Para a coordenadora da Ceppir/SPS, o movimento se tornou uma inspiração para outros grupos de ativistas antirracistas. "O mundo não poderia ignorá-lo, ainda mais acontecendo em um país como os Estados Unidos, que é influenciador para o bem ou para o mal", diz. Mártir ainda compartilha suas expectativas: "que eles tenham a capacidade política de se constituir como uma referência importante do processo de civilização".

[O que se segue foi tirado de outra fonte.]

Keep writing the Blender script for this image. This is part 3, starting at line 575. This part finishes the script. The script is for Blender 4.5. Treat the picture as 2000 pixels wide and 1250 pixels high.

Em relação ao futuro dos movimentos negros, em especial os brasileiros, Ferreira destaca que amadurecimento é necessário. "O movimento negro precisa aprofundar e discutir o racismo, falar sobre a ideologia cultural presente no imaginário do próprio negro. Deve ter trabalho de base, buscar conhecer a nossa história e resgatar as nossas lideranças", aponta.
Nobel da Paz
Desde 1991, o prêmio Nobel da Paz é concedido a pessoas e/ou organizações que promovam o progresso da humanidade, de acordo com a vontade de Alfred Nobel, seu criador. Em 2020, o ganhador foi o Programa Mundial de Alimentos (PMA), agência humanitária que oferece alimentação a 90 milhões de pessoas em 80 países.